7) Everybody is people. From what I’ve been able to ascertain in my blogging travels, nobody is as venal or calculating as you’re willing to assume. Nobody’s really an idiot. Nobody’s out to sink the ship from within or without. The Mets attract good people to their cause, no matter the results or the commentary they produce. It’s easy to make assumptions about people you don’t know. It’s also folly. I’d urge one and all determined to reach conclusions regarding motives to think before typing. You might be surprised to discover people who take actions or positions you don’t embrace aren’t bad people.
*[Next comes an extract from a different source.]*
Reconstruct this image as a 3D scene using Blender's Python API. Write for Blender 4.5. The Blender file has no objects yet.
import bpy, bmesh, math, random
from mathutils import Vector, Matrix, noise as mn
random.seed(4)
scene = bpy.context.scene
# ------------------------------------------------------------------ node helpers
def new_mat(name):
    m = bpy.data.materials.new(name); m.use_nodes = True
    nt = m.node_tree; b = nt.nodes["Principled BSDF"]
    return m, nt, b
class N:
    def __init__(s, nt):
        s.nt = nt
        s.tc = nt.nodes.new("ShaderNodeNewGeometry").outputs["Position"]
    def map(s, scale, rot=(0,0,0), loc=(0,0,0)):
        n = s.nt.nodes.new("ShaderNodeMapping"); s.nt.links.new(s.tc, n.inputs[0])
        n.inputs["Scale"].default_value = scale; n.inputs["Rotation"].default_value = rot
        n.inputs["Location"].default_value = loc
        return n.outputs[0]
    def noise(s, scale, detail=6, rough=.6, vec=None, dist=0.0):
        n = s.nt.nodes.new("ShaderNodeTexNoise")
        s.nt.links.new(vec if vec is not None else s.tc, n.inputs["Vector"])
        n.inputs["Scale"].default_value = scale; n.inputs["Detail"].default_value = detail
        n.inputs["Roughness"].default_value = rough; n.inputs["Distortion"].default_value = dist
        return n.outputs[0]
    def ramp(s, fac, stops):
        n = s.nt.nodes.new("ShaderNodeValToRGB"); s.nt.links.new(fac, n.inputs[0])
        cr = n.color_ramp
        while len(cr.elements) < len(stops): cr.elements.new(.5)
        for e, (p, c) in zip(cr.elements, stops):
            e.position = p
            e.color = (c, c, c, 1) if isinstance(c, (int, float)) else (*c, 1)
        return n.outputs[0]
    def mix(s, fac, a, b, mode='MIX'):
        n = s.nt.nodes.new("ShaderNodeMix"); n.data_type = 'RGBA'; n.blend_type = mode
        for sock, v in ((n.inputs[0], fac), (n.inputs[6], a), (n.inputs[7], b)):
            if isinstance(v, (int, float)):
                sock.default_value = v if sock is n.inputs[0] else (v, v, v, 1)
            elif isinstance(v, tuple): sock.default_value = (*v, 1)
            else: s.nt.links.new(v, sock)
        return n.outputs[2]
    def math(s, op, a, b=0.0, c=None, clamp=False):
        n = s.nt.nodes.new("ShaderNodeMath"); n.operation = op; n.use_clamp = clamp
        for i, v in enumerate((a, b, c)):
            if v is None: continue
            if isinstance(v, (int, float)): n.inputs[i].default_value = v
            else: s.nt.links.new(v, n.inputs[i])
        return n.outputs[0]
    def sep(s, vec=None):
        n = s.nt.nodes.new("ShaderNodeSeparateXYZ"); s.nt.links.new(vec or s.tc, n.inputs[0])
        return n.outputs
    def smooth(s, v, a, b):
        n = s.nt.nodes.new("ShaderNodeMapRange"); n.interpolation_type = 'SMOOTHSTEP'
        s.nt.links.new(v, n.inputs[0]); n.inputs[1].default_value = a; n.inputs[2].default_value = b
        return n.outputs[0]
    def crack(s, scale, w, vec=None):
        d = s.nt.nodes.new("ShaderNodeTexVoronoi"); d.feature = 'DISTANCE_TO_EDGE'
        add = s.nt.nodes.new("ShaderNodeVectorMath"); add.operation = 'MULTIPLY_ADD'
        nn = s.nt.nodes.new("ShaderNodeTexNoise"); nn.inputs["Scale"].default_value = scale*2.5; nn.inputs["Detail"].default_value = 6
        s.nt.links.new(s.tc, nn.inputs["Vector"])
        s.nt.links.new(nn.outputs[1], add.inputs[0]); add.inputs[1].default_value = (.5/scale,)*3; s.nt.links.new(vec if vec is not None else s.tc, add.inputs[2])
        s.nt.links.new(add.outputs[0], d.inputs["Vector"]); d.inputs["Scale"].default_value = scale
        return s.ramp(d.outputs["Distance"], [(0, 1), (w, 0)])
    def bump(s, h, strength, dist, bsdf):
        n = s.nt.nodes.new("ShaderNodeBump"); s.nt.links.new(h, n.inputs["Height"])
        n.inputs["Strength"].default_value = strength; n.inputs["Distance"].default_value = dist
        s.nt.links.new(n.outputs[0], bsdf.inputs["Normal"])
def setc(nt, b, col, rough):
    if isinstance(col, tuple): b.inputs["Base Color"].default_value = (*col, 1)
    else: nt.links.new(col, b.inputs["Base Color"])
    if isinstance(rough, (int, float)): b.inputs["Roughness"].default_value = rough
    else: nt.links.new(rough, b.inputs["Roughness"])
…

If you’re really interested in their motives, just ask them.
And one to grow on: Let’s Go Mets. Can’t be said enough.
Congratulations to Howard Megdal and the Mets on reaching accord [5]so he will continue to be credentialed to cover them in 2012 as he’s been in the past. Readers of his work at LoHud Mets Blog and other venues come out the real winners from his quest to maintain optimal access.